A Great Blue Heron stands near the edge of Raccoon Creek A gray misty day here in Oriental.
The portion of Raccoon Creek in today's photo is separated by the
Hodges' Street causeway from the navigable area of the creek where sailboats tie up at Town Dock and Oriental Marina & Inn and shrimp boat/trawlers tie up alongside the Town's two fish-houses, Point Pride Seafood (on the left) and Garland Fulcher Seafood (right).
The causeway is partially obscured by reeds at the other end of the water in today's photo, but you can see part of the wooden railing along the street.
Originally, Hodges Street ended at the northwest bank of Raccoon Creek (on the right side of today's photo.)

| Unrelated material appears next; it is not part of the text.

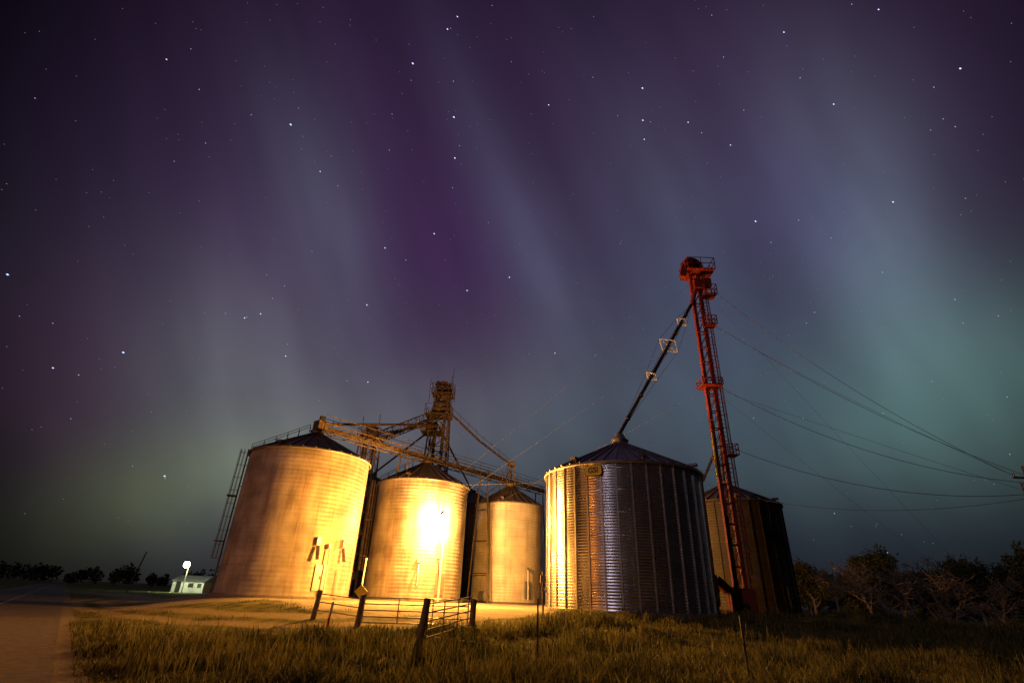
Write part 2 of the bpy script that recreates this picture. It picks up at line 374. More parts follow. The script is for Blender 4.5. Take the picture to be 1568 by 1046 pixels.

In 1908, the John L. Roper Lumber Company (which owned a large lumber mill across town) offered to supply the Town with the required materials if the Town would build a
"bridge across Raccoon Creek at the foot of Hodges St. and... get a right of way from the foot of said bridge on the East side of the creek out to Factory Street."
Minutes of Board of Commissioners of Town of Oriental, February 4, 1908)

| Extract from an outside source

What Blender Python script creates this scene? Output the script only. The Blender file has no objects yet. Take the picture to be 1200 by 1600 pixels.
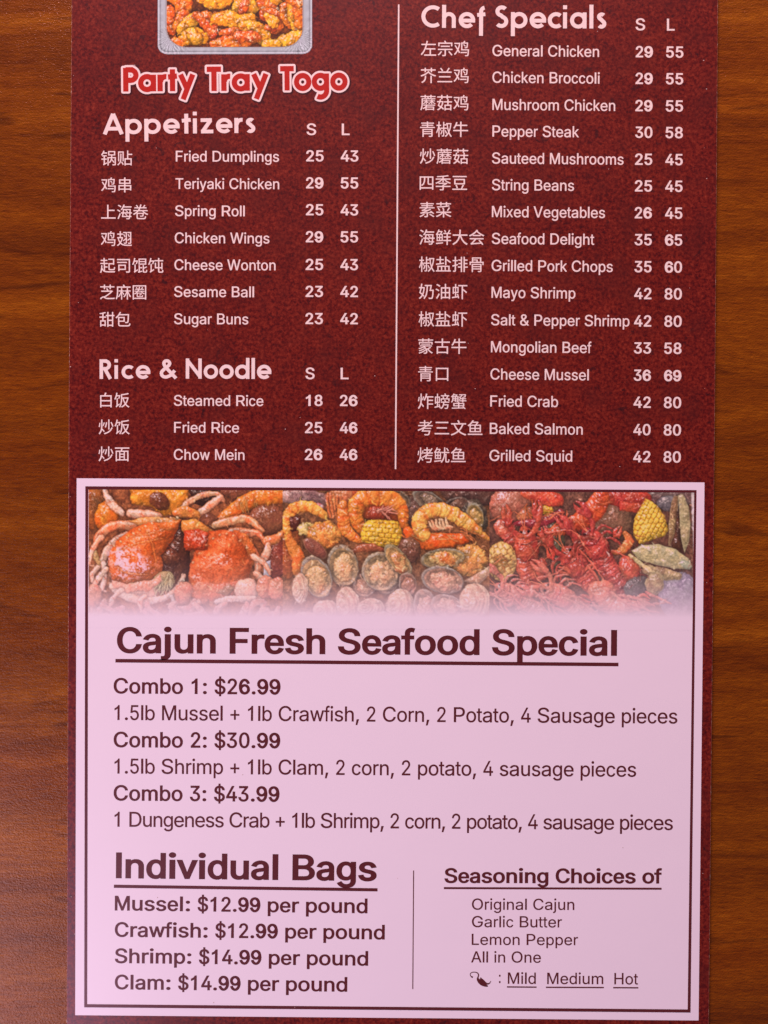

The property over which such road would pass was at that time owned by the Oriental Manufacturing Company, and had been the site of lumber mills and manufacturing operations.
The Bank of Oriental foreclosed on the Oriental Manufacturing Company property, and sold it to H.A. Stephens by a February 6, 1911 deed which specifically reserved an easement for:
"... a strip on the Northernmost end of said land running from Hodges St. to a point on Wall St. the Southern line of which is forty feet distant & parallel with the present Bridge walk across said Raccoon Creek from Hodges St. to said Wall St."
(this is the earliest recordation of the easement, and earliest reference to any causeway across Raccoon Creek so far found in Pamlico County land records... no original easement has yet been found)
At some point the Town replaced the "Bridge walk" across the creek with a road-bearing causeway, allowing vehicular traffic across the creek, but blocking water and water traffic.
Before the causeway blocked water traffic, boats could come up the creek as far as Main Street, which also traverses the creek, and is where I stood to take today's picture. Town co-founder Louis B. Midyette built the road now known as Main St. across the creek some time prior to 1898 (some 1898 deeds for properties between Factory St. and Raccoon Creek describe land as bordering on the "New Road built by L.B. Midyette.)
Boats could come up to a store on the bank of the creek just opposite of where the heron appears in today's picture (just out of camera shot on the left.) L.B. Midyette was an owner and co-owner of the store for awhile.
There has been some discussion removing the Main St. crossing over the creek, and possibly re-engineering the Hodges St. causeway to return the creek to its more natural state as an actual flowing creek...
Many folks don't even realize the bodies of water east of Hodges are the now-blocked remnants of Raccoon Creek. Many refer to the bodies of water between Hodges and Main and east of Main as the "Duck Ponds," which I think is an unfortunate nick-name in that it devalues the waters' actual status as the artificially-blockaded Raccoon Creek.